In response, Bush followers have publicly speculated about every defamatory motive which could be fueling these Generals -- they have embraced every possible explanation except for the possibility that these Generals might actually hold these views sincerely. This behavior really illustrates, more than anything else, exactly how we were led into a war that has been a disaster on every front, and how we have stubbornly remained on the same course well past the time it became objectively apparent that this course was leading to nothing but abject failure.

The first objective -- which worked very well for a good couple of years -- was to prevent all dissenting views by labeling those who questioned the war or who opposed it as subversives, traitors, Friends of the Terrorists, America-haters, and crazed radicals. That took care of dissenting views for awhile, ensuring an echo chamber where the President's views on the war were basically unchallenged. But the profound error of their judgments and the rank falseness of their claims could not be obscured forever, because the reality of the war slowly exposed the truth. But amazingly, facts do not deter them either.

Every fact that contradicts their initial premises is discarded as fiction or the by-product of malice. Every opinion that undermines their position can be explained only by venal and corrupt motives. Every event that transpires which deviates from what they predicted ends up being the fault of others. And any individual who questions their grand plan for epic and glorious triumph in a never-ending, all-consuming War of Civilizations is someone who is either weak-willed, weak-minded, or just plain subversive -- whether that be life-long public servants like Richard Clarke and Joe Wilson (both of whom were smeared by Powerline in a separate post yesterday, which quoted RealClearPolitics calling them "Political hacks" and "fools" who "espouse positions publicly that they know to be untrue"); life-long conservatives like William Buckley or George Will, and even American military generals, including those who actually led ground troops in Iraq as recently as 2004.

The number of people left who are sufficiently noble and brave to wage this Great and Glorious Battle is dwindling every day.

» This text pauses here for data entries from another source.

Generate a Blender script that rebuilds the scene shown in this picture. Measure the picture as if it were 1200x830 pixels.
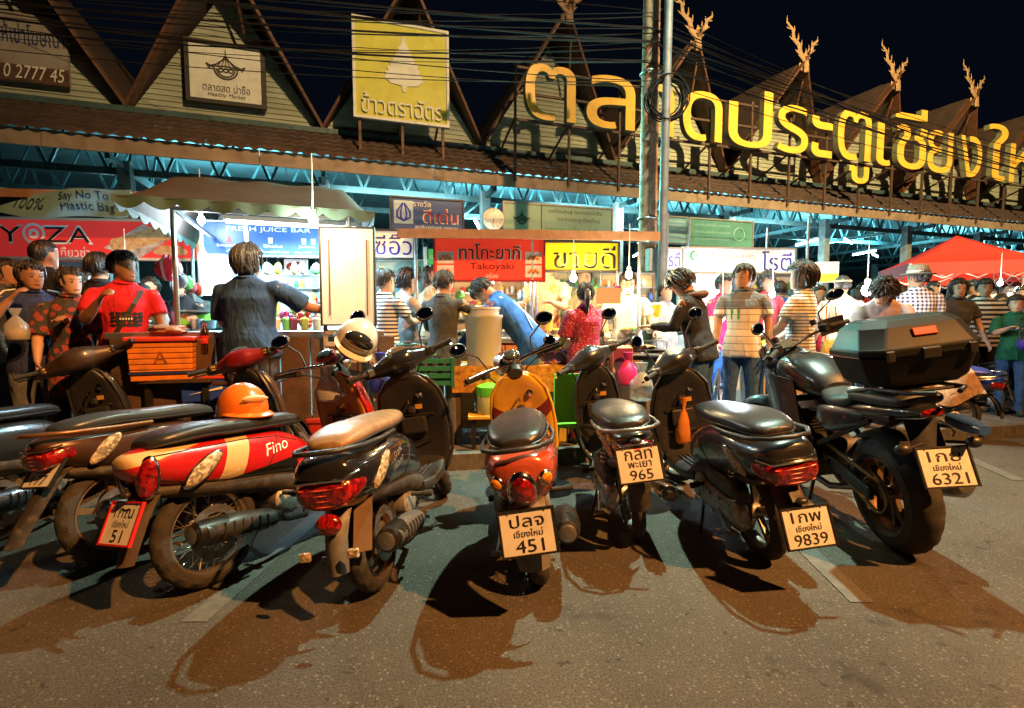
import bpy, math, random
import numpy as np
from mathutils import Vector, Matrix, Euler
from mathutils.geometry import delaunay_2d_cdt
random.seed(7); np.random.seed(7)
R = math.radians
PI = math.pi
S = bpy.context.scene
C = S.collection
for o in list(bpy.data.objects): bpy.data.objects.remove(o)

# ------------------------------------------------------------ camera, sky, lamps, exposure
FPX, CX, CY, HY, CAMZ = 600.0, 600.0, 415.0, 372.0, 1.30
PITCH = math.atan((CY - HY) / FPX)
cam = bpy.data.objects.new('camera', bpy.data.cameras.new('camera')); C.objects.link(cam)
cam.location = (0, 0, CAMZ)
cam.rotation_euler = (PI / 2 - PITCH, 0, 0)
cam.data.sensor_width = 36.0
cam.data.lens = 36.0 * FPX / 1200.0
cam.data.clip_start = 0.05
cam.data.clip_end = 600
S.camera = cam
S.render.resolution_x, S.render.resolution_y = 1024, 708
S.view_settings.view_transform = 'Standard'
try: S.view_settings.look = 'None'
except Exception: pass
S.view_settings.exposure = 0.0
S.view_settings.gamma = 1.0
S.cycles.use_denoising = True
S.cycles.max_bounces = 6
S.cycles.diffuse_bounces = 3
S.cycles.glossy_bounces = 3
S.cycles.transmission_bounces = 4
S.cycles.transparent_max_bounces = 8
S.cycles.sample_clamp_indirect = 4.0
S.cycles.caustics_reflective = False
S.cycles.caustics_refractive = False

W = bpy.data.worlds.new('World'); S.world = W; W.use_nodes = True
bg = W.node_tree.nodes['Background']
bg.inputs[0].default_value = (0.10, 0.17, 0.36, 1)      # clear night sky over a lit town
bg.inputs[1].default_value = 0.014

def lamp(name, kind, loc, energy, color, size=0.1, target=None, shape=None, size_y=None, spot=None, blend=0.5):
    d = bpy.data.lights.new(name, kind); d.energy = energy; d.color = color
    if kind == 'AREA':
        d.size = size
        if size_y: d.shape = 'RECTANGLE'; d.size_y = size_y
    elif kind == 'SPOT':
        d.shadow_soft_size = size; d.spot_size = spot or R(120); d.spot_blend = blend
    else:
        d.shadow_soft_size = size
    o = bpy.data.objects.new(name, d); C.objects.link(o); o.location = loc
    if target is not None:
        o.rotation_euler = (Vector(target) - Vector(loc)).to_track_quat('-Z', 'Y').to_euler()
    return o
# the white market street lamp whose light comes over the bikes towards the camera
LAMP_WHITE = Vector((2.75, 5.0, 8.6))
lamp('lamp_white_light', 'SPOT', LAMP_WHITE, 7600, (0.70, 1.0, 0.76), 0.07, (0.9, 5.3, 0), spot=R(68), blend=1.0)
# the sodium street lamp on the other side of the road, behind the photographer
lamp('lamp_sodium_light', 'SPOT', (7.5, -3.2, 11.4), 24500, (1.0, 0.40, 0.10), 0.14, (-0.2, 5.2, 0), spot=R(56), blend=1.0)
# added flood for the rooftop letters, tinted apart from the sodium lamp
lamp('added_letter_light', 'SPOT', (7.7, -3.0, 11.4), 72000, (1.0, 0.72, 0.32), 0.12, (9.5, 12.8, 5.8), spot=R(62), blend=0.8)
lamp('added_gable_light', 'SPOT', (7.3, -3.0, 11.4), 21000, (1.0, 0.68, 0.32), 0.12, (-3.0, 10.0, 6.6), spot=R(46), blend=1.0)  # second added flood, there only to brighten the left gables
# added cool light with no tube of its own, for teal ground between bikes
lamp('added_hall_light', 'AREA', (0.3, 8.6, 3.55), 600, (0.30, 1.0, 0.85), 2.6, (0.3, 2.6, 0), size_y=0.15)

# ------------------------------------------------------------ placing: a pixel of the 1200x830 photo at a given depth Y
_cp, _sp = math.cos(PITCH), math.sin(PITCH)
def P(px, py, Y):
    dx, dz = (px - CX) / FPX, -(py - CY) / FPX
    wy = _cp + dz * _sp
    wz = dz * _cp - _sp
    t = Y / wy
    return Vector((dx * t, Y, CAMZ + wz * t))
def G(px, py):
    dx, dz = (px - CX) / FPX, -(py - CY) / FPX
    wy = _cp + dz * _sp; wz = dz * _cp - _sp
    t = -CAMZ / wz
    return Vector((dx * t, wy * t, 0))

# ------------------------------------------------------------ materials
MATS = {}
def mat(name, col, rough=0.5, metal=0.0, noise=0.0, nscale=8.0, bump=0.0, bscale=40.0, coat=0.0, emit=None, estr=0.0,
        alpha=1.0, trans=0.0, spec=0.5, col2=None, dirt=0.0, dcol=(0.05, 0.035, 0.02)):
    if name in MATS: return MATS[name]
    m = bpy.data.materials.new(name); m.use_nodes = True
    nt = m.node_tree; b = nt.nodes['Principled BSDF']
    c = (*col, 1)
    b.inputs['Base Color'].default_value = c
    b.inputs['Roughness'].default_value = rough
    b.inputs['Metallic'].default_value = metal
    b.inputs['Specular IOR Level'].default_value = spec
    b.inputs['Coat Weight'].default_value = coat
    b.inputs['Coat Roughness'].default_value = 0.08
    if alpha < 1: b.inputs['Alpha'].default_value = alpha
    if trans: b.inputs['Transmission Weight'].default_value = trans
    if emit: 
        b.inputs['Emission Color'].default_value = (*emit, 1); b.inputs['Emission Strength'].default_value = estr
    tc = None
    if noise or bump or dirt or col2:
        tc = nt.nodes.new('ShaderNodeTexCoord')
    last = None
    if noise or col2:
        n = nt.nodes.new('ShaderNodeTexNoise'); n.inputs['Scale'].default_value = nscale; n.inputs['Detail'].default_value = 6
        n.inputs['Roughness'].default_value = 0.65
        nt.links.new(tc.outputs['Object'], n.inputs['Vector'])
        r = nt.nodes.new('ShaderNodeValToRGB')
        r.color_ramp.elements[0].position = 0.3; r.color_ramp.elements[1].position = 0.7
        if col2:
            r.color_ramp.elements[0].color = (*col2, 1); r.color_ramp.elements[1].color = c
        else:
            r.color_ramp.elements[0].color = tuple(x * (1 - noise) for x in col) + (1,)
            r.color_ramp.elements[1].color = tuple(min(1, x * (1 + noise)) for x in col) + (1,)
        nt.links.new(n.outputs['Fac'], r.inputs['Fac'])
        last = r.outputs['Color']
    if dirt:
        n2 = nt.nodes.new('ShaderNodeTexNoise'); n2.inputs['Scale'].default_value = nscale * 2.3; n2.inputs['Detail'].default_value = 8
        nt.links.new(tc.outputs['Object'], n2.inputs['Vector'])
        mr = nt.nodes.new('ShaderNodeMapRange'); mr.inputs['From Min'].default_value = 0.5; mr.inputs['From Max'].default_value = 0.72
        mr.inputs['To Max'].default_value = dirt
        nt.links.new(n2.outputs['Fac'], mr.inputs['Value'])
        mx = nt.nodes.new('ShaderNodeMix'); mx.data_type = 'RGBA'
        if last: nt.links.new(last, mx.inputs[6])
        else: mx.inputs[6].default_value = c
        mx.inputs[7].default_value = (*dcol, 1)
        nt.links.new(mr.outputs['Result'], mx.inputs['Factor'])
        last = mx.outputs[2]
        # dirt is rougher than the paint under it
        rr = nt.nodes.new('ShaderNodeMath'); rr.operation = 'MULTIPLY_ADD'; rr.inputs[1].default_value = 0.5; rr.inputs[2].default_value = rough
        nt.links.new(mr.outputs['Result'], rr.inputs[0]); nt.links.new(rr.outputs[0], b.inputs['Roughness'])
    if last: nt.links.new(last, b.inputs['Base Color'])
    if bump:
        n3 = nt.nodes.new('ShaderNodeTexNoise'); n3.inputs['Scale'].default_value = bscale; n3.inputs['Detail'].default_value = 5
        nt.links.new(tc.outputs['Object'], n3.inputs['Vector'])
        bp = nt.nodes.new('ShaderNodeBump'); bp.inputs['Strength'].default_value = bump; bp.inputs['Distance'].default_value = 0.01
        nt.links.new(n3.outputs['Fac'], bp.inputs['Height']); nt.links.new(bp.outputs['Normal'], b.inputs['Normal'])
    MATS[name] = m
    return m
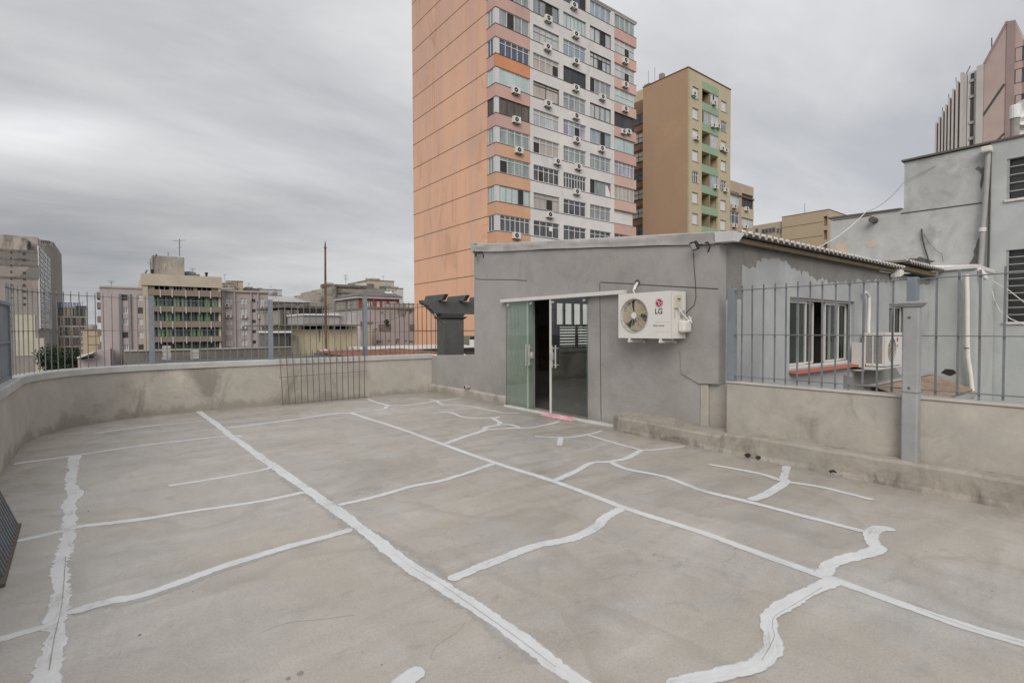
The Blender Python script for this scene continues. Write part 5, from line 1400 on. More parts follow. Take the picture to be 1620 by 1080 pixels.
for k, z in enumerate(zb):
    for j, (a, c_) in enumerate((wl_, wr_)):
        open_ = (j == 0 and k == 4) or (j == 1 and k in (1, 4))
        if k == 7 and j == 1: continue
        f = window(t, 'x', BY, -1, (a, c_, z+.02, z+1.48), K['d'] if open_ else M['blind_white'], 'frame_w' if open_ else 'frame_g', 3 if open_ else 1, .7 if open_ else 0, .10, .07, sill='frame_g')
    for j, (a, c_) in enumerate(((g0_+.05, gm_-.12), (gm_+.12, g1_-.05))):
        glz = {(0,1):'w', (1,1):'w', (2,1):'w', (1,0):'t', (4,1):'u', (7,1):'l'}.get((k, j))
        if glz: window(t, 'x', BY, -1, (a, c_, z, z+1.72), K[glz], 'frame_w' if glz != 'l' else 'frame_d', 4, 0, .04, .05, name='balcony_glazing')
        else: part('balcony_door', 'frame_d' if (k+j) % 2 else 'brown', t, lambda b: b.box(a+.2, c_-.5, BY+1.62, BY+1.69, z, z+1.6))
p_ = [(1099,148.5,'top left'),(1103,218,'third left'),(1131,163,'top balcony'),(1129.5,198.5,'left of the second balcony pair'),(1137,199.5,'right of the second balcony pair'),(1143.5,235,'left of the third right pair'),(1149,238,'right of the third right pair'),(1133,295.5,'fifth balcony'),(1149,300.5,'fifth right')]
for px, py, nm in p_:
    p = ony(px, py, BY-.3); place_ac((p.x, BY-.08, p.z-.28), 'air conditioner by the %s window, brown and cream block' % nm, 'air conditioners on the brown and cream block', 1.0)
# brown rear wing and pale roof house seen between the two towers
t = thing('rear_wing', 'dark brown rear wing with small windows between the orange tower and the brown block', 'building', (BX+8, BYE+6, G))
WX = BX+2.5; zt = onx(1010,160,WX).z
part('wall', plaster('brown_rear', (.215,.135,.09), amt=.3), t, lambda b: b.box(WX+.05, WX+9, BYE+.02, BYE+14, G, zt))
for k in range(11):
    z = zt-3.6-2.84*k; b = MB(); window(t, 'y', WX+.05-.12, -1, (BYE+1.2, BYE+4.2, z, z+1.5), K['b' if k % 3 else 'd'], 'frame_d', 2, .5, 0, .08)
    part('ledge', 'groove', t, lambda b: b.box(WX-.08, WX+.04, BYE+.1, BYE+9, z-1.1, z-.95))
part('roof_house', 'cream', t, lambda b: b.box(WX+3, WX+7, BYE+1, BYE+7, zt+.001, zt+3.2))
# low cream block to the right of it
zt = ony(1174, 291, BY+.6).z; x0, x1 = BXE+.1, ony(1192, 320, BY+.6).x
t = thing('apartment_block', 'low beige apartment block with two visible floors right of the green balconies', 'building', (x0+3, BY+5, G))
M['beige'] = plaster('beige_render', (0.440,0.341,0.259), .07, .08, .4, 4, (.28,.22,.17), .35, .58, (1,1,.3), .3, None, .3, .9, .04)
FY = BY+.6; wd = x1-x0
fz = [ony(1174, y, FY).z for y in (327, 357)]; hh = 1.9
hl = [(x0+.4, x0+wd*.46, z, z+hh) for z in fz]+[(x0+wd*.55, x1-.15, z, z+hh+.2) for z in fz]
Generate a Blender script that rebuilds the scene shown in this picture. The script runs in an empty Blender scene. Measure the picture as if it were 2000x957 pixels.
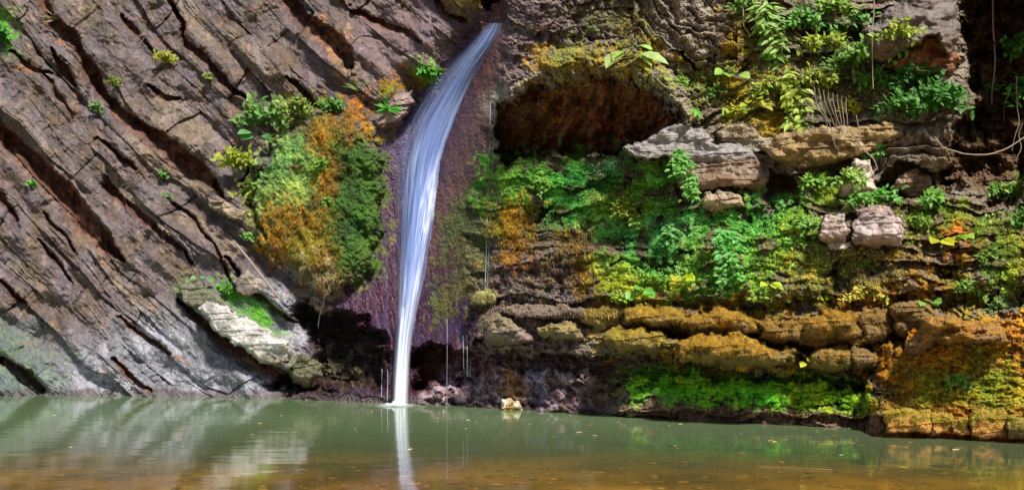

There is no fact which can't be dismissed away, no source whose motives are beyond reproach, no event which can't be blamed on others. I wrote a post on C&L a couple months ago about this dynamic, when - in that one week alone -- there were multiple independent polls, events, and facts that all contradicted their world view, and each was just casually waved away as biased, fictitious lies. The war in Iraq was the Good and Right thing to do, and nothing will or can ever change that fact -- not the non-existence of the WMDs that primarily justified it, nor the emergence of a civil war, nor the installation of an Iran-controlled Shiite theocracy, nor the opinion of military generals. Their beliefs are in place forever and are to be defended against any fact.

Every possibility is in play except for an acknowledgment that they might have been wrong about something. It is a resolute fantasy world that they cling to for dear life, because everything that matters to them resides in that world. And the most significant aspect of all is that the person most afflicted with this fact-immune syndrome is the person who resides in the White House and controls our Government, and will for the next 2 1/2 years. There are few situations more destructive and dangerous than for a volatile situation to be controlled by people for whom faith in one's own rightness is infinitely more persuasive, and more sacred, than facts and reality.